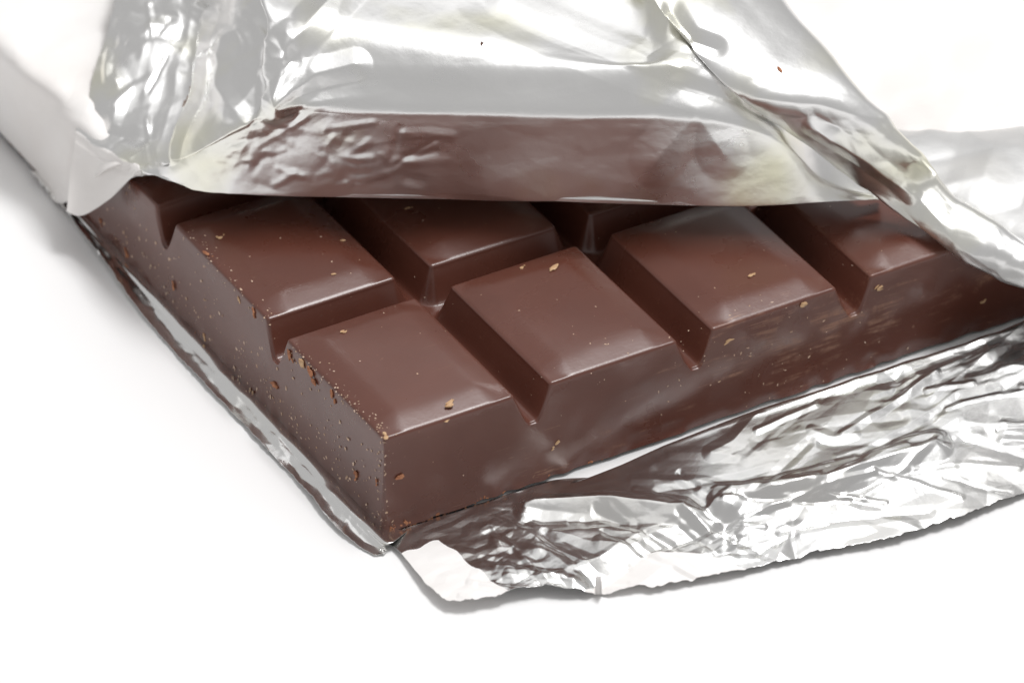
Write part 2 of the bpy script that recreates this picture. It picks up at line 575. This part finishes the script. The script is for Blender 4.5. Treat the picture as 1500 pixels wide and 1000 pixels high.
def flap_disp(px, py):
    m_left = smooth01((470 - px) / 120)                                  # crushed to the left
    front = smooth01((py - 175) / 30) * smooth01((px - 285) / 40)
    m_left = m_left * (1 - .7 * front)
    d = 0.036 * m_left * facet(px / 120 + py / 300, py / 100, 21) + 0.012 * m_left * facet(px / 52, py / 60, 22) + 0.0035 * m_left * facet(px / 20, py / 24, 29)
    d += 0.008 * facet(px / 170, py / 80, 23) + 0.0012 * facet(px / 45, py / 30, 24)
    d += fan(px, py, 405, 158, 11, 0.05, 90, 260, 25, -3.3, 0.1)
    for pts, a_, w_ in (([(405, 155), (420, 70), (470, 20), (520, -30)], .05, 34), ([(405, 155), (460, 110), (520, 95)], .035, 26),
                        ([(410, 66), (425, 90), (400, 120), (368, 165)], -.035, 18), ([(410, 66), (350, 50), (310, 70)], .03, 30),
                        ([(175, 30), (215, 45), (250, 40)], .03, 18), ([(250, 30), (230, 60), (262, 55)], -.025, 14),
                        ([(160, 75), (157, 118), (170, 120)], .02, 9), ([(140, 175), (150, 195), (235, 205)], -.03, 18),
                        ([(235, 205), (195, 240)], .03, 18), ([(165, 100), (240, 60)], .025, 30), ([(330, 60), (318, 130), (345, 165)], .03, 22)):
        d += crease(px, py, pts, a_, w_)
    R = random.Random(31)
    for _ in range(90):
        x, y = (R.uniform(300, 600), R.uniform(170, 275)) if R.random() < .6 else (R.uniform(160, 430), R.uniform(0, 220))
        a_ = math.radians(R.gauss(-12, 25)) if y > 165 and x > 300 else R.uniform(0, 3.1)
        ln = R.uniform(18, 80)
        d += crease(px, py, [(x, y), (x + ln * .5 * math.cos(a_), y + ln * .5 * math.sin(a_) + R.gauss(0, 3)), (x + ln * math.cos(a_), y + ln * math.sin(a_))], R.choice((-1, 1)) * (R.uniform(.0015, .004) if front_i(x, y) else R.uniform(.004, .012)), R.uniform(5, 11))
    d += front * 0.006 * smooth01((620 - px) / 200) * facet(px / 90, py / 34 + px / 300, 26)
    d += front * 0.006 * facet(px / 150, py / 55 + px / 260, 27)
    d += crease(px, py, [(296, 15), (280, 70), (262, 140), (243, 232)], -0.06, 13)
    d += crease(px, py, [(310, 20), (296, 70), (278, 140), (252, 232)], 0.04, 12)
    d += crease(px, py, [(115, 195), (160, 225), (206, 250)], 0.03, 26)
    d += crease(px, py, [(420, 50), (412, 100), (405, 148)], 0.03, 26)
    d += crease(px, py, [(700, 0), (830, 60), (950, 110), (1130, 165)], -0.015, 34)
    d += crease(px, py, [(735, 0), (860, 52), (990, 100), (1160, 165)], 0.014, 26)
    d += crease(px, py, [(960, 235), (1020, 165), (1060, 225)], 0.014, 40)
    d += 0.012 * smooth01((px - 880) / 100) * smooth01((150 - py) / 60) * facet(px / 40 + py / 60, py / 36 - px / 70, 28)
    return d


def tip(px, py):
    return py > 195 + (px - 113) * (55 / 92.) + 2.5 * np.sin(px / 7)


_, FLAP_P = sheet("top_flap", lat, 460, 760, FOIL_FLAP, wrapper, lambda px, py: flap_disp(px, py) * (0.25 + 0.75 * smooth01(1 - (py - 190 - (px - 113) * .6) / 30 * (px < 205))),
      blur=1, back=lambda px, py: np.where(tip(px, py) & (px < 207) & (py < 330), 1, np.where(
          crease(px, py, [(297, 22), (288, 55), (262, 140), (246, 205)], 1, 10) * (0.55 + 0.45 * vnoise(px / 9, py / 16, 91)) > 0.42, 2, 0)))

# --- the side of the wrapper lying over the flap and down across the bar on the right
side = []
K = [((905, -90, 1.9), (1085, -90, 1.74)), ((958, 0, 1.81), (1140, 0, 1.67)), ((1010, 65, 1.69), (1196, 60, 1.58)), ((1080, 140, 1.5), (1250, 128, 1.472)), ((1150, 190, 1.25), (1298, 182, 1.29)), ((1228, 245, 0.97), (1345, 232, 1.09)), ((1296, 298, 0.78), (1368, 262, 0.888)), ((1345, 335, 0.71), (1402, 296, 0.79)), ((1390, 361, 0.64), (1455, 328, 0.74)), ((1440, 388, 0.58), (1508, 360, 0.69)), ((1500, 418, 0.5), (1570, 395, 0.64)), ((1610, 470, 0.4), (1690, 450, 0.55))]
for L, R in K:
    L, R = np.array(L), np.array(R)
    row = [tuple(L + np.array([8, 4, -.05])), tuple(L)]
    for f in (.33, .66):
        q = L + (R - L) * f
        q[2] += .03
        row.append(tuple(q))
    row += [tuple(R), tuple(R + np.array([14, 10, -.12]))]
    side.append(row)


def side_disp(px, py):
    low = smooth01((py - 120) / 80)
    d = 0.014 * facet(px / 85, py / 85, 41) + 0.006 * low * facet(px / 36 + py / 50, py / 30 - px / 50, 42)
    d += 0.03 * low * facet((px - py) / 50, (px + py) / 190, 43)
    d += crease(px, py, [(1110, 142), (1200, 152), (1290, 176)], 0.02, 24)
    d += crease(px, py, [(1190, 185), (1262, 222), (1335, 285)], 0.025, 16)
    d += crease(px, py, [(985, 10), (1010, 55), (1050, 70)], -0.04, 18)
    return d


_, SIDE_P = sheet("side_flap", side, 460, 150, FOIL_FLAP, wrapper, side_disp)

# --- foil still closed over the right end of the bar
cov = [[(1290, 165, .60), (1420, 155, .60), (1540, 140, .60), (1760, 105, .60)],
       [(1330, 215, .70), (1440, 220, .72), (1560, 210, .73), (1780, 190, .70)],
       [(1365, 268, .70), (1460, 300, .73), (1590, 330, .73), (1800, 330, .70)],
       [(1400, 310, .66), (1500, 362, .66), (1620, 410, .64), (1830, 430, .60)],
       [(1430, 340, .60), (1540, 400, .58), (1680, 460, .48), (1850, 500, .40)]]
sheet("end_cover", cov, 160, 220, FOIL_SOFT, wrapper,
      lambda px, py: 0.018 * facet(px / 85, py / 55, 51) + 0.006 * facet(px / 36, py / 26, 52))

# --- sheet under the bar spreading out to the front
fl_in = [(530, 770), (600, 742), (700, 712), (800, 676), (900, 640), (1000, 602), (1100, 566), (1200, 530), (1300, 496), (1420, 455), (1560, 405), (1720, 350)]
fl_e = [(560, 789), (620, 771), (700, 750), (800, 718), (905, 680), (1000, 642), (1100, 602), (1200, 571), (1300, 541), (1420, 499), (1560, 452), (1720, 400)]
zi = [.0, .004, .008, .012, .04, .10, .16, .18, .18, .18, .18, .18]   # the foil leans on the foot of the bar
fl_o = [(585, 806), (645, 872), (705, 874), (785, 857), (870, 860), (985, 848), (1090, 830), (1200, 806), (1310, 786), (1420, 752), (1530, 705), (1720, 620)]
zo = [.015, .05, .06, .06, .055, .05, .04, .03, .03, .03, .03, .03]
rows_f = [[(x + 4, y + 12, .016) if x > 850 else (x + 6, y - 14, .012) for x, y in fl_e], [(x + 1, y + 1, .018 + b) for (x, y), b in zip(fl_e, zi)]]
for f, kz, ki in ((.08, .1, .97), (.28, .25, .93), (.55, .5, .70), (.8, .8, .30), (1.0, 1, .0)):
    rows_f.append([(e[0] + (o[0] - e[0]) * f, e[1] + (o[1] - e[1]) * f, .018 + z * kz + w * ki) for e, o, z, w in zip(fl_e, fl_o, zo, zi)])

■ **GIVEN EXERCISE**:
Your task is to repeat the material above exactly, without its pictures.

■ **TASK OUTPUT**:
Write part 2 of the bpy script that recreates this picture. It picks up at line 575. This part finishes the script. The script is for Blender 4.5. Treat the picture as 1500 pixels wide and 1000 pixels high.
def flap_disp(px, py):
    m_left = smooth01((470 - px) / 120)                                  # crushed to the left
    front = smooth01((py - 175) / 30) * smooth01((px - 285) / 40)
    m_left = m_left * (1 - .7 * front)
    d = 0.036 * m_left * facet(px / 120 + py / 300, py / 100, 21) + 0.012 * m_left * facet(px / 52, py / 60, 22) + 0.0035 * m_left * facet(px / 20, py / 24, 29)
    d += 0.008 * facet(px / 170, py / 80, 23) + 0.0012 * facet(px / 45, py / 30, 24)
    d += fan(px, py, 405, 158, 11, 0.05, 90, 260, 25, -3.3, 0.1)
    for pts, a_, w_ in (([(405, 155), (420, 70), (470, 20), (520, -30)], .05, 34), ([(405, 155), (460, 110), (520, 95)], .035, 26),
                        ([(410, 66), (425, 90), (400, 120), (368, 165)], -.035, 18), ([(410, 66), (350, 50), (310, 70)], .03, 30),
                        ([(175, 30), (215, 45), (250, 40)], .03, 18), ([(250, 30), (230, 60), (262, 55)], -.025, 14),
                        ([(160, 75), (157, 118), (170, 120)], .02, 9), ([(140, 175), (150, 195), (235, 205)], -.03, 18),
                        ([(235, 205), (195, 240)], .03, 18), ([(165, 100), (240, 60)], .025, 30), ([(330, 60), (318, 130), (345, 165)], .03, 22)):
        d += crease(px, py, pts, a_, w_)
    R = random.Random(31)
    for _ in range(90):
        x, y = (R.uniform(300, 600), R.uniform(170, 275)) if R.random() < .6 else (R.uniform(160, 430), R.uniform(0, 220))
        a_ = math.radians(R.gauss(-12, 25)) if y > 165 and x > 300 else R.uniform(0, 3.1)
        ln = R.uniform(18, 80)
        d += crease(px, py, [(x, y), (x + ln * .5 * math.cos(a_), y + ln * .5 * math.sin(a_) + R.gauss(0, 3)), (x + ln * math.cos(a_), y + ln * math.sin(a_))], R.choice((-1, 1)) * (R.uniform(.0015, .004) if front_i(x, y) else R.uniform(.004, .012)), R.uniform(5, 11))
    d += front * 0.006 * smooth01((620 - px) / 200) * facet(px / 90, py / 34 + px / 300, 26)
    d += front * 0.006 * facet(px / 150, py / 55 + px / 260, 27)
    d += crease(px, py, [(296, 15), (280, 70), (262, 140), (243, 232)], -0.06, 13)
    d += crease(px, py, [(310, 20), (296, 70), (278, 140), (252, 232)], 0.04, 12)
    d += crease(px, py, [(115, 195), (160, 225), (206, 250)], 0.03, 26)
    d += crease(px, py, [(420, 50), (412, 100), (405, 148)], 0.03, 26)
    d += crease(px, py, [(700, 0), (830, 60), (950, 110), (1130, 165)], -0.015, 34)
    d += crease(px, py, [(735, 0), (860, 52), (990, 100), (1160, 165)], 0.014, 26)
    d += crease(px, py, [(960, 235), (1020, 165), (1060, 225)], 0.014, 40)
    d += 0.012 * smooth01((px - 880) / 100) * smooth01((150 - py) / 60) * facet(px / 40 + py / 60, py / 36 - px / 70, 28)
    return d


def tip(px, py):
    return py > 195 + (px - 113) * (55 / 92.) + 2.5 * np.sin(px / 7)


_, FLAP_P = sheet("top_flap", lat, 460, 760, FOIL_FLAP, wrapper, lambda px, py: flap_disp(px, py) * (0.25 + 0.75 * smooth01(1 - (py - 190 - (px - 113) * .6) / 30 * (px < 205))),
      blur=1, back=lambda px, py: np.where(tip(px, py) & (px < 207) & (py < 330), 1, np.where(
          crease(px, py, [(297, 22), (288, 55), (262, 140), (246, 205)], 1, 10) * (0.55 + 0.45 * vnoise(px / 9, py / 16, 91)) > 0.42, 2, 0)))

# --- the side of the wrapper lying over the flap and down across the bar on the right
side = []
K = [((905, -90, 1.9), (1085, -90, 1.74)), ((958, 0, 1.81), (1140, 0, 1.67)), ((1010, 65, 1.69), (1196, 60, 1.58)), ((1080, 140, 1.5), (1250, 128, 1.472)), ((1150, 190, 1.25), (1298, 182, 1.29)), ((1228, 245, 0.97), (1345, 232, 1.09)), ((1296, 298, 0.78), (1368, 262, 0.888)), ((1345, 335, 0.71), (1402, 296, 0.79)), ((1390, 361, 0.64), (1455, 328, 0.74)), ((1440, 388, 0.58), (1508, 360, 0.69)), ((1500, 418, 0.5), (1570, 395, 0.64)), ((1610, 470, 0.4), (1690, 450, 0.55))]
for L, R in K:
    L, R = np.array(L), np.array(R)
    row = [tuple(L + np.array([8, 4, -.05])), tuple(L)]
    for f in (.33, .66):
        q = L + (R - L) * f
        q[2] += .03
        row.append(tuple(q))
    row += [tuple(R), tuple(R + np.array([14, 10, -.12]))]
    side.append(row)


def side_disp(px, py):
    low = smooth01((py - 120) / 80)
    d = 0.014 * facet(px / 85, py / 85, 41) + 0.006 * low * facet(px / 36 + py / 50, py / 30 - px / 50, 42)
    d += 0.03 * low * facet((px - py) / 50, (px + py) / 190, 43)
    d += crease(px, py, [(1110, 142), (1200, 152), (1290, 176)], 0.02, 24)
    d += crease(px, py, [(1190, 185), (1262, 222), (1335, 285)], 0.025, 16)
    d += crease(px, py, [(985, 10), (1010, 55), (1050, 70)], -0.04, 18)
    return d


_, SIDE_P = sheet("side_flap", side, 460, 150, FOIL_FLAP, wrapper, side_disp)

# --- foil still closed over the right end of the bar
cov = [[(1290, 165, .60), (1420, 155, .60), (1540, 140, .60), (1760, 105, .60)],
       [(1330, 215, .70), (1440, 220, .72), (1560, 210, .73), (1780, 190, .70)],
       [(1365, 268, .70), (1460, 300, .73), (1590, 330, .73), (1800, 330, .70)],
       [(1400, 310, .66), (1500, 362, .66), (1620, 410, .64), (1830, 430, .60)],
       [(1430, 340, .60), (1540, 400, .58), (1680, 460, .48), (1850, 500, .40)]]
sheet("end_cover", cov, 160, 220, FOIL_SOFT, wrapper,
      lambda px, py: 0.018 * facet(px / 85, py / 55, 51) + 0.006 * facet(px / 36, py / 26, 52))

# --- sheet under the bar spreading out to the front
fl_in = [(530, 770), (600, 742), (700, 712), (800, 676), (900, 640), (1000, 602), (1100, 566), (1200, 530), (1300, 496), (1420, 455), (1560, 405), (1720, 350)]
fl_e = [(560, 789), (620, 771), (700, 750), (800, 718), (905, 680), (1000, 642), (1100, 602), (1200, 571), (1300, 541), (1420, 499), (1560, 452), (1720, 400)]
zi = [.0, .004, .008, .012, .04, .10, .16, .18, .18, .18, .18, .18]   # the foil leans on the foot of the bar
fl_o = [(585, 806), (645, 872), (705, 874), (785, 857), (870, 860), (985, 848), (1090, 830), (1200, 806), (1310, 786), (1420, 752), (1530, 705), (1720, 620)]
zo = [.015, .05, .06, .06, .055, .05, .04, .03, .03, .03, .03, .03]
rows_f = [[(x + 4, y + 12, .016) if x > 850 else (x + 6, y - 14, .012) for x, y in fl_e], [(x + 1, y + 1, .018 + b) for (x, y), b in zip(fl_e, zi)]]
for f, kz, ki in ((.08, .1, .97), (.28, .25, .93), (.55, .5, .70), (.8, .8, .30), (1.0, 1, .0)):
    rows_f.append([(e[0] + (o[0] - e[0]) * f, e[1] + (o[1] - e[1]) * f, .018 + z * kz + w * ki) for e, o, z, w in zip(fl_e, fl_o, zo, zi)])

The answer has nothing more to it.